Der Hype kommt von den Teenagerserien
Der plötzliche Hype um den Abiball hat auch mit amerikanischen Teenagerserien zu tun, die erfolgreich auf den Streamingdiensten laufen. Dort sind die „Proms“ regelmäßig ein Thema. „Prom“, die Kurzform für „Promenade“, ist der Abschlussball am Ende der High-School-Zeit – und traditionell wird bei den Absolventinnen viel Trubel darum gemacht, wer mit wem hingeht und wer welches Kleid trägt. In „Der Sommer, als ich schön wurde“, einer der erfolgreichsten Teenieserien der letzten Jahre, geht die Hauptfigur Belly in Staffel 1 zu einem Debütantinnenball in einem exklusiven Countryclub. Ihre Mutter ist skeptisch. Ist das nicht altmodisch und antifeministisch?

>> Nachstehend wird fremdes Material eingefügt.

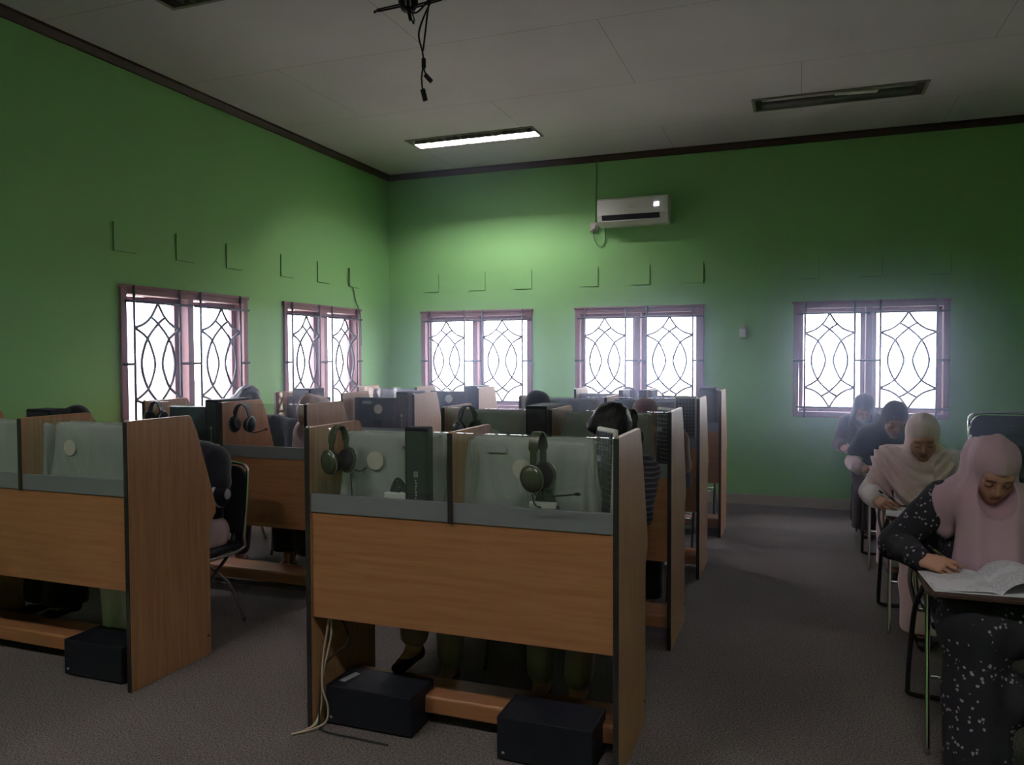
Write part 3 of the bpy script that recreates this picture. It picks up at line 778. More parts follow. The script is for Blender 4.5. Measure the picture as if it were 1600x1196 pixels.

Tatsächlich ist der Deb-Ball eigentlich eine Tradition aus Good old Europe, wo vor allem in Großbritannien auf diese Weise die Töchter aus gutem Hause in die Gesellschaft eingeführt wurden und idealerweise schon mal nach einem Mann Ausschau hielten. Das ist heute nicht mehr so, aber viele rieben sich dennoch die Augen, als im letzten Jahr ausgerechnet Apple Martin, Tochter von Rockstar Chris Martin und Schauspielerin Gwyneth Paltrow, beim Debütantinnenball im Pariser Hotel Ritz aufschlug. Ist sie nicht zu cool dafür?
Mara hat zwei Wochen vor ihrem Abiball endlich ein Kleid gefunden. Es ist das rote schulterfreie, dessen Saum leicht über den Boden streift. Der Preis ist okay. Ein Stück Hollywood für schlappe 109 Euro.